Britain’s Quiet Retreat from Atrocity Prevention in Sudan
An image showing parts of El Fasher.
When El Fasher fell, it was not for lack of warning.
Long before the Sudanese city was overrun by the Rapid Support Forces (RSF), British officials had received detailed intelligence predicting its collapse and the wave of killings, rapes, and displacement that would follow.
Yet Whitehall chose caution over action.
An internal government paper, seen by The Guardian, shows that the Foreign, Commonwealth and Development Office (FCDO) declined to implement robust atrocity prevention measures, opting instead for what civil servants themselves called the “least ambitious” of four options.
The decision was made halfway through the RSF’s 18-month siege of the city, when reports of mass atrocities were already mounting.
The rejected proposals had included an international civilian protection mechanism designed to deter war crimes and sexual violence.
Officials instead approved a modest £10m top-up to existing humanitarian programmes, largely through the International Committee of the Red Cross.
The justification, recorded in an October 2025 document, was blunt: “Given resource constraints, [the UK] has opted to take the least ambitious approach to the prevention of atrocities.”
The consequences were swift and brutal.
In the weeks after El Fasher’s fall, satellite images showed entire neighbourhoods in flames.
Thousands were killed or disappeared, and countless women were subjected to sexual violence.
For human-rights observers, the catastrophe underscored what they see as Britain’s moral retreat.
“Atrocities are not acts of nature; they are political failures,” said Shayna Lewis of Paema, a US-based advocacy group.
“By choosing inaction, the UK has made itself complicit.”
Britain’s stance matters beyond symbolism.
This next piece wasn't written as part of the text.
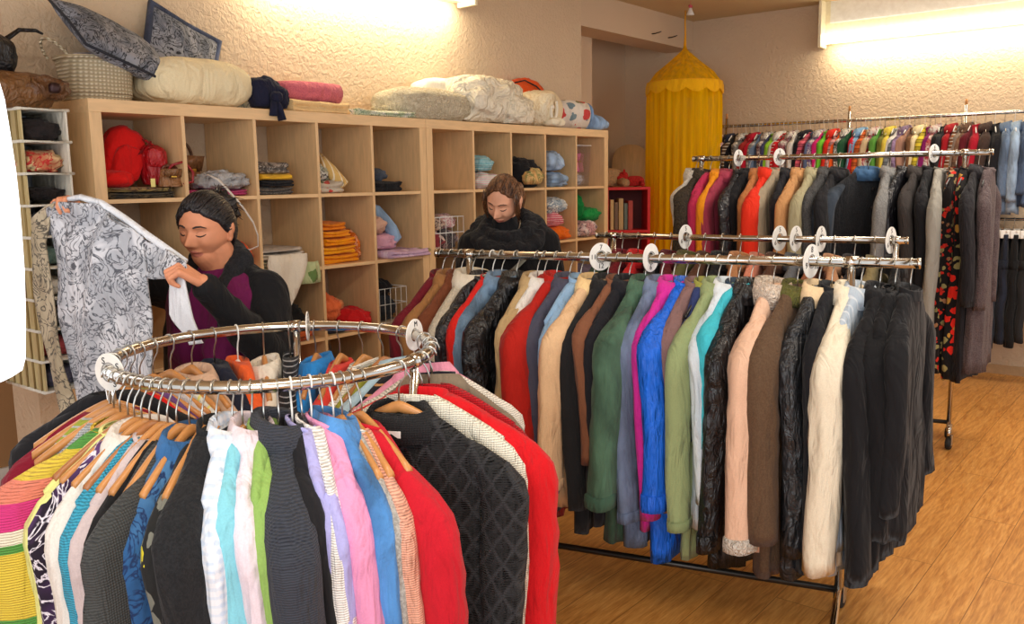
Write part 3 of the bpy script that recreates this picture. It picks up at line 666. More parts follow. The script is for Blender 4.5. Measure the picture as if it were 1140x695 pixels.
# ------------------------------------------------------------------ alcove: red shelf, toys, chair, canopy
t = thing('red_shelf', 'red lacquered cube shelf of books in the alcove beyond the bookcases', 'shelf', (4.68, .26, .04), math.radians(-50))
for kx in (-.36, -.012, .336): obj('side_panel', BX(kx, kx+.024, -.15, .15, .3, 1.40, bev=.003), RED_LACQ, t, False)
for kz in (.3, .66, 1.02, 1.376): obj('shelf_board', BX(-.336, .336, -.15, .15, kz, kz+.024, bev=.003), RED_LACQ, t, False)
obj('back_panel', BX(-.336, .336, .13, .14, .3, 1.376), simple('dark_red_panel', (96, 14, 18), .6), t, False)
for leg in (-.34, .32): obj('leg', BX(leg, leg+.03, -.14, .14, -.04, .3, bev=.003), RED_LACQ, t, False)
bk = [((-.30, .035, .24), (150, 120, 90), 'brown'), ((-.26, .03, .26), (216, 190, 130), 'cream'), ((-.225, .035, .22), (90, 110, 80), 'green'), ((-.185, .025, .25), (60, 64, 90), 'navy'), ((.03, .03, .25), (206, 176, 120), 'sand coloured'), ((.066, .03, .23), (120, 96, 76), 'taupe'), ((.10, .04, .26), (190, 160, 110), 'straw coloured'), ((.145, .03, .22), (100, 110, 100), 'grey green'), ((.18, .04, .24), (170, 60, 50), 'rust red')]
for (bx_, bw, bh), col, nm in bk:
    ca, sa = math.cos(math.radians(-50)), math.sin(math.radians(-50)); lx, ly = bx_+bw/2, -.03
    t = thing('book', f'{nm} book standing in the red shelf', 'book', (4.68+ca*lx-sa*ly, .26+sa*lx+ca*ly, 1.086), math.radians(-50), 'books in the red shelf')
    obj('cover', BX(-bw/2+.001, bw/2-.001, -.09, .09, 0, bh, bev=.002), simple('book_cover', col, .6), t, False)
    obj('pages', BX(-bw/2+.004, bw/2-.004, -.086, .094, .004, bh-.003), simple('paper', (230, 222, 200), .8), t, False)
def plush(label, loc, col, rz, s=1):
    t = thing('soft_toy', label, 'toy', loc, rz); m = fabric(col, 'fur', c2=scl(col, 1.15))
    obj('body', lump(0, 0, .07*s, .26*s, .14*s, .15*s, 91, .04), m, t); obj('head', lump(-.15*s, -.02, .14*s, .13*s, .12*s, .12*s, 92, .03, flat=False), m, t)
    obj('muzzle', lump(-.20*s, -.05, .12*s, .07*s, .06*s, .055*s, 93, .03, flat=False), m, t)
    for q in (-1, 1): obj('ear', lump(-.14*s, -.02+q*.06*s, .20*s, .03*s, .04*s, .07*s, 94, .05, flat=False), m, t)
    for q in (-1, 1): obj('leg', TU([(q*.09*s, -.04, .05*s), (q*.11*s, -.10*s, .03*s), (q*.11*s, -.15*s, .03*s)], [.035*s, .032*s, .03*s], 10), m, t)
    return t
plush('tan plush dog lying on the left of the red shelf', (4.70, .26, 1.442), (206, 164, 116), math.radians(-40), 1.1)
plush('small red plush animal on the right of the red shelf', (4.83, .06, 1.442), (206, 40, 34), math.radians(-60), .62)
plush('small slate plush animal perched behind the tan dog', (4.86, .16, 1.442), (62, 76, 92), math.radians(-30), .5)
t = thing('chair', 'pale wooden chair with rounded back standing in the alcove corner', 'chair', (5.38, .40, 0), math.radians(-50))
PW = wood((206, 170, 120), 'pale_wood')
bmr = bmesh.new(); pr = [Vector((.17*spow(math.cos(a), .8), 0, 1.62+.20*spow(math.sin(a), .8) if math.sin(a) > 0 else 1.62+.30*spow(math.sin(a), .5))) for a in [2*PI*i/40 for i in range(40)]]
loft(bmr, [[p+Vector((0, .16, 0)) for p in pr], [p+Vector((0, .18, 0)) for p in pr]]); obj('backrest', bmr, PW, t)
obj('seat', BX(-.2, .2, -.2, .2, .98, 1.01, bev=.008), PW, t, False)
for sx in (-1, 1):
    for sy in (-1, 1): obj('leg', TU([(sx*.17, sy*.17, .98), (sx*.2, sy*.2, 0)], .016, 10), PW, t)
    obj('back_post', TU([(sx*.12, .17, 1.0), (sx*.12, .17, 1.35)], .013, 8), PW, t)

t = thing('bed_canopy', 'yellow net canopy with scalloped rim hanging from the ceiling in the far corner', 'canopy', (5.2, -.2, 0))
k = NT('yellow_net'); k.t.nodes.remove(k.b); out = k.t.nodes['Material Output']
d = k.n('ShaderNodeBsdfDiffuse'); tl = k.n('ShaderNodeBsdfTranslucent'); tr = k.n('ShaderNodeBsdfTransparent')
for n_ in (d, tl): n_.inputs[0].default_value = lin((255, 202, 14))
m1 = k.n('ShaderNodeMixShader'); m1.inputs[0].default_value = .35; k.l(d.outputs[0], m1.inputs[1]); k.l(tl.outputs[0], m1.inputs[2])
m2 = k.n('ShaderNodeMixShader'); wv = k.noise(k.coord((1, 1, .05)), 26, 3); rp = k.ramp(wv.outputs[0], [(.35, (.10, .10, .10, 1)), (.65, (.42, .42, .42, 1))])
k.l(rp, m2.inputs[0]); k.l(m1.outputs[0], m2.inputs[1]); k.l(tr.outputs[0], m2.inputs[2]); k.l(m2.outputs[0], out.inputs[0]); NET = k.m
R0 = .312
def ringp(r, z, n=144, amp=0, fr=24, ph=0): return [Vector(((r+amp*math.sin(fr*a+ph))*math.cos(a), (r+amp*math.sin(fr*a+ph))*math.sin(a), z)) for a in [2*PI*i/n for i in range(n)]]
obj('cone', loft(bmesh.new(), [ringp(.012, 2.60), ringp(.02, 2.57, amp=.002), ringp(.12, 2.48, amp=.004), ringp(.24, 2.385, amp=.004), ringp(R0-.006, 2.30)], False, False), NET, t)
obj('curtain', loft(bmesh.new(), [ringp(R0-(.004 if j == 0 else -.004+.002*j), 2.30-j*.2, amp=.003+.012*min(1, j*.25), fr=30, ph=j*.12) for j in range(12)], False, False), NET, t)
sc_ = [ringp(R0+.004, 2.30), ringp(R0+.012, 2.27)]
sc_.append([Vector((v_.x*1.012, v_.y*1.012, 2.235-.035*abs(math.sin(6*math.atan2(v_.y, v_.x)*1.0)))) for v_ in ringp(R0+.010, 2.25)])
obj('valance', loft(bmesh.new(), sc_, False, False), fabric((250, 184, 14)), t)
obj('hoop', TU([(R0*math.cos(a), R0*math.sin(a), 2.30) for a in [2*PI*i/64 for i in range(64)]], .006, 8, closed=True), fabric((250, 176, 20)), t)
obj('cord', TU([(0, 0, 2.58), (.004, 0, 2.70), (-.003, 0, 2.80), (0, 0, 2.888)], [.014, .007, .006, .006], 8), fabric((240, 170, 30)), t)
t = thing('pendant_ornament', 'small white bell shaped ornament hanging from pink strings above the canopy', 'ornament', (4.9, -.40, 2.79))
obj('bell', lathe(bmesh.new(), [(.004, .055), (.012, .05), (.018, .03), (.028, .008), (.032, 0)], 20), simple('white_glaze', (250, 246, 236), .3), t)
obj('bow', lump(0, 0, .066, .05, .02, .024, 3, .1, flat=False), fabric((206, 90, 100)), t)
for q in (-1, 1): obj('string', TU([(0, 0, .06), (q*.035, q*.02, .10)], .0015, 5), fabric((230, 130, 130)), t)
for (hx, lb) in ((5.0, 'left wall hook on the beam beside the canopy'), (5.28, 'right wall hook on the beam beside the canopy')):
    t = thing('hook', lb, 'hook', (hx, 0, 2.70)); obj('back_plate', lathe(bmesh.new(), [(.012, -.004), (.012, .0)], 12), simple('dark_metal', (60, 50, 40), .4, .6), t)
    obj('hook_arm', TU([(0, 0, 0), (.0, -.03, 0), (.03, -.05, .01), (.06, -.05, .02)], .005, 6), simple('dark_metal', (60, 50, 40), .4, .6), t)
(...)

As the “penholder” for Sudan at the UN Security Council, London shapes much of the council’s response to the war, now one of the world’s worst humanitarian crises.
A review by Liz Ditchburn of the Independent Commission for Aid Impact (ICAI) found that cuts in aid budgets and staff shortages had left the FCDO “without the capacity to take on a complex new programme”.
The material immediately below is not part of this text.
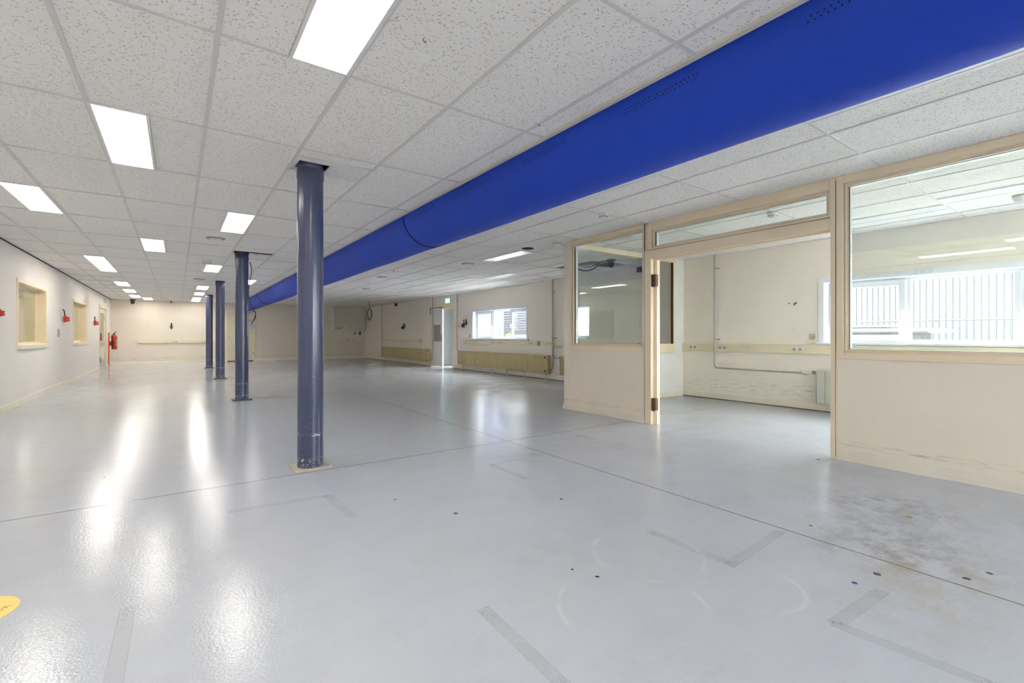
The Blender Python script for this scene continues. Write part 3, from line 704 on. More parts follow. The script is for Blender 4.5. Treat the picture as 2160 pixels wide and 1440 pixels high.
# ------------------------------------------------------------------ radiators
def on(xp, y, z):
    k = xp/7.65; return y*k, CAM_H+(z-CAM_H)*k
def radiator(y0, y1, z0, z1, legs, mat, label, pitch=.075, x0=7.52, cat='radiator'):
    r = thing('radiator', label, cat, (x0, (y0+y1)/2, 0)); b = MB(); x1 = x0+.075
    gw, dg = (.28, .016) if legs else (.07, .012); n = max(2, int((y1-y0)/pitch)); p = (y1-y0)/n; prof = []
    for i in range(n):
        a = y0+i*p
        prof += [(x0+dg, a), (x0+dg, a+p*gw*.4), (x0, a+p*gw), (x0, a+p*(1-gw)), (x0+dg, a+p*(1-gw*.4))]
    prof.append((x0+dg, y1))
    vs = [(x, y, z0+.012) for x, y in prof]+[(x, y, z1-.006) for x, y in prof]; m = len(prof)
    b.add(vs, [(i, m+i, m+i+1, i+1) for i in range(m-1)])
    b.box(x0+.018, x0+.026, y0, y1, z0, z1)
    b.box(x1-.012, x1, y0+.01, y1-.01, z0, z1)
    b.build('front_panel', mat, r)
    g = MB().box(x0+.008, x1, y0, y1, z1, z1+.012)
    g.box(x0+.004, x1, y0-.004, y0+.002, z0, z1+.012).box(x0+.004, x1, y1-.002, y1+.004, z0, z1+.012)
    g.build('top_grille', mat, r)
    for ly in legs:
        MB().cyl((x0+.035, ly, .004), (x0+.035, ly, z0+.02), .009, 10).box(x0+.0, x0+.07, ly-.03, ly+.03, 0, .006).build('leg', M['rad'] if mat == M['rad'] else mat, r)
    for lz in (z0+.05, z1-.05) if legs else ():
        MB().cyl((x0-.006, y0+.09, lz), (x0+.012, y0+.09, lz), .024, 16).build('plug', M['black'], r)
    MB().cyl((x0+.04, y1+.004, z1-.035), (x0+.04, y1+.06, z1-.035), .014, 12).cyl((x0+.04, y1+.045, z1-.045), (x0+.04, y1+.045, z1-.0), .018, 12).build('valve', M['steel'], r)
    return r
k = 7.52/7.65
radiator(16.03*k, 21.02*k, .160, .605, [v*k for v in (20.5,19.55,18.6,17.8,16.85,16.23)], M['rad'], 'long olive radiator on thin legs beyond the double door')
radiator(9.14*k, 13.81*k, .165, .603, [v*k for v in (13.489,12.645,11.795,10.973,10.119,9.234)], M['rad'], 'long ribbed olive radiator on thin legs under the hall window')
radiator(7.2, 8.66*k, .15, .597, [7.5], M['rad'], 'olive radiator half hidden behind the office corner')
radiator(.3, 2.985*k, .115, .585, [], M['rad2'], 'pale grey green radiator under the office window', pitch=.11)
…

That bureaucratic shortfall, the report added, crippled efforts to protect women and girls, even as evidence of mass sexual violence mounted.
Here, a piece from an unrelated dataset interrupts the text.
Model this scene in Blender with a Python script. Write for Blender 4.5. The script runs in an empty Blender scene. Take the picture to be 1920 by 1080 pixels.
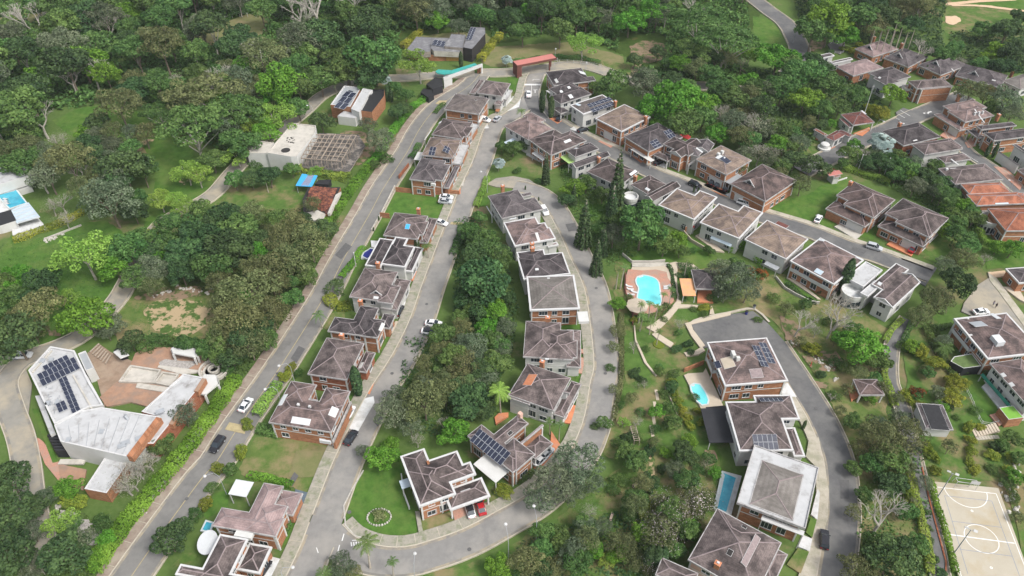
import bpy, math, random
import numpy as np
from mathutils import Vector, Matrix
R=math.radians
sc=bpy.context.scene
# ---------------- camera ----------------
CH=140.0; PITCH=R(41.5); FPX=1450.0
cam=bpy.data.cameras.new("camera"); camo=bpy.data.objects.new("camera",cam)
sc.collection.objects.link(camo); sc.camera=camo
camo.location=(0,0,CH); camo.rotation_euler=(R(90)-PITCH,0,0)
cam.sensor_width=36; cam.lens=36*FPX/1920; cam.clip_end=6000; cam.clip_start=1
# ---------------- light ----------------
SUN_EL=R(52); SUN_AZ=R(125)      # clockwise from +Y: light comes from the right, slightly towards the viewer
w=bpy.data.worlds.new("World"); sc.world=w; w.use_nodes=True
nt=w.node_tree; nt.nodes.clear()
sky=nt.nodes.new('ShaderNodeTexSky'); sky.sky_type='NISHITA'; sky.sun_disc=False
sky.sun_elevation=SUN_EL; sky.sun_rotation=SUN_AZ; sky.dust_density=4.0; sky.air_density=1.0
hs=nt.nodes.new('ShaderNodeHueSaturation'); hs.inputs['Saturation'].default_value=0.35
bg=nt.nodes.new('ShaderNodeBackground'); bg.inputs['Strength'].default_value=0.138
wo=nt.nodes.new('ShaderNodeOutputWorld')
nt.links.new(sky.outputs[0],hs.inputs['Color']); nt.links.new(hs.outputs[0],bg.inputs['Color']); nt.links.new(bg.outputs[0],wo.inputs['Surface'])
sun=bpy.data.lights.new("sun",'SUN'); sun.energy=1.5; sun.angle=R(14); sun.color=(1,0.96,0.9)
suno=bpy.data.objects.new("sun",sun); sc.collection.objects.link(suno)
sd=Vector((math.sin(SUN_AZ)*math.cos(SUN_EL),math.cos(SUN_AZ)*math.cos(SUN_EL),math.sin(SUN_EL)))
suno.rotation_euler=sd.to_track_quat('Z','Y').to_euler(); suno.location=(0,0,300)
sc.view_settings.view_transform='Standard'; sc.view_settings.look='None'
sc.view_settings.exposure=0.77; sc.view_settings.gamma=1
C=sc.collection
_c,_s=math.cos(PITCH),math.sin(PITCH)
def G(px,py,z=0.0):
    """point of the photograph carried along its sight line to the height z"""
    x=(px-960)/FPX; y=-(py-540)/FPX
    dx,dy,dz=x,_c+y*_s,-_s+y*_c
    t=(CH-z)/-dz
    return np.array([dx*t,dy*t])
def pscale(py): return _c*(py+743)/CH
def tile(T,x,y): return (T[0]+x/T[2],T[1]+y/T[2])
TA=(740,130,6);TB=(680,270,6);TC=(640,380,6);TD=(560,520,6);TE=(300,880,5.4);TF=(720,720,3.858)
TG=(880,330,6);TH=(940,580,4.908);TI=(930,110,6);TJ=(930,200,6);TK=(1080,170,6);TL=(1260,230,6)
TM=(1060,280,6);TN=(1220,340,4.91);TO=(1470,420,4.91);TP=(1280,820,4.154);TQ=(1520,60,6);TR=(1680,60,6)
TS=(1640,170,5.143);TU=(1760,300,6);TV=(1760,480,5.4);TW=(1680,620,4.5);TX=(1500,180,6);TY=(1240,620,6)
TZ=(740,30,6);Ta=(440,130,4.696);Tb=(0,280,6);Tc=(30,620,4.5);Td=(200,620,4.5);Te=(60,760,4.911)
Tf=(1150,470,5.4);Tg=(540,300,7.714);Th=(480,680,5.4);Ti=(1340,640,5.4);Tj=(1480,320,4.5);Tk=(1660,860,4.908)
T0=(0,0,1)
def tt(c,r): return (480*c,360*r,3)
# ---------------- materials ----------------
MATS={}
def mat(name,col,rough=0.8,var=0.0,scale=1.0,col2=None,bump=0.0,metal=0.0,spec=0.3,detail=6,stain=None,stscale=0.12,stlo=0.45,sthi=0.62,alpha=None,rnd=0.0):
    if name in MATS: return MATS[name]
    m=bpy.data.materials.new(name); m.use_nodes=True; MATS[name]=m
    n=m.node_tree.nodes; l=m.node_tree.links; b=n['Principled BSDF']
    b.inputs['Roughness'].default_value=rough; b.inputs['Metallic'].default_value=metal
    b.inputs['Specular IOR Level'].default_value=spec
    c1=(*col,1)
    if col2 is None: col2=tuple(min(1,max(0,v*(1+var))) for v in col); c1=(*[v*(1-var) for v in col],1)
    geo=n.new('ShaderNodeNewGeometry')
    nz=n.new('ShaderNodeTexNoise'); nz.inputs['Scale'].default_value=scale; nz.inputs['Detail'].default_value=detail; nz.inputs['Roughness'].default_value=0.65
    l.new(geo.outputs['Position'],nz.inputs['Vector'])
    mr=n.new('ShaderNodeMapRange'); mr.inputs['From Min'].default_value=0.3; mr.inputs['From Max'].default_value=0.7
    l.new(nz.outputs['Fac'],mr.inputs['Value'])
    mx=n.new('ShaderNodeMix'); mx.data_type='RGBA'; mx.inputs['A'].default_value=c1; mx.inputs['B'].default_value=(*col2,1)
    l.new(mr.outputs[0],mx.inputs['Factor']); out=mx.outputs['Result']
    if stain:
        n2=n.new('ShaderNodeTexNoise'); n2.inputs['Scale'].default_value=stscale; n2.inputs['Detail'].default_value=7; n2.inputs['Roughness'].default_value=0.7
        l.new(geo.outputs['Position'],n2.inputs['Vector'])
        m2=n.new('ShaderNodeMapRange'); m2.inputs['From Min'].default_value=stlo; m2.inputs['From Max'].default_value=sthi
        l.new(n2.outputs['Fac'],m2.inputs['Value'])
        x2=n.new('ShaderNodeMix'); x2.data_type='RGBA'; x2.inputs['B'].default_value=(*stain,1)
        l.new(out,x2.inputs['A']); l.new(m2.outputs[0],x2.inputs['Factor']); out=x2.outputs['Result']
    if rnd:
        oi=n.new('ShaderNodeObjectInfo'); h=n.new('ShaderNodeHueSaturation')
        m3=n.new('ShaderNodeMapRange'); m3.inputs['To Min'].default_value=1-rnd; m3.inputs['To Max'].default_value=1+rnd
        l.new(oi.outputs['Random'],m3.inputs['Value']); l.new(m3.outputs[0],h.inputs['Value']); l.new(out,h.inputs['Color']); out=h.outputs[0]
    l.new(out,b.inputs['Base Color'])
    if bump:
        bp=n.new('ShaderNodeBump'); bp.inputs['Strength'].default_value=bump; bp.inputs['Distance'].default_value=0.1
        l.new(nz.outputs['Fac'],bp.inputs['Height']); l.new(bp.outputs[0],b.inputs['Normal'])
    return m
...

In Westminster, frustration is growing.
Sarah Champion, who chairs Parliament’s International Development Committee, called atrocity prevention “a basic duty of foreign policy”.
Instead, she said, “It is treated as an optional extra, something nice to have when the money allows.”
With Britain’s development budgets shrinking, she warned, “short-term savings come at a devastating human cost.”
Officials in London reject the accusation of indifference.
They point to more than £120m in humanitarian aid for Sudan this year and insist the UK is leading international efforts to hold RSF commanders accountable for war crimes.
Diplomatically, Britain has also used its seat at the Security Council to press for accountability.
But in Darfur’s scorched towns, such arguments carry little weight.
The violence that swept through El Fasher has left tens of thousands, dead or displaced, while those who survive speak of betrayal.
Britain’s failure was not one of ignorance; it was one of choice.
And in Sudan, that choice has been written in blood.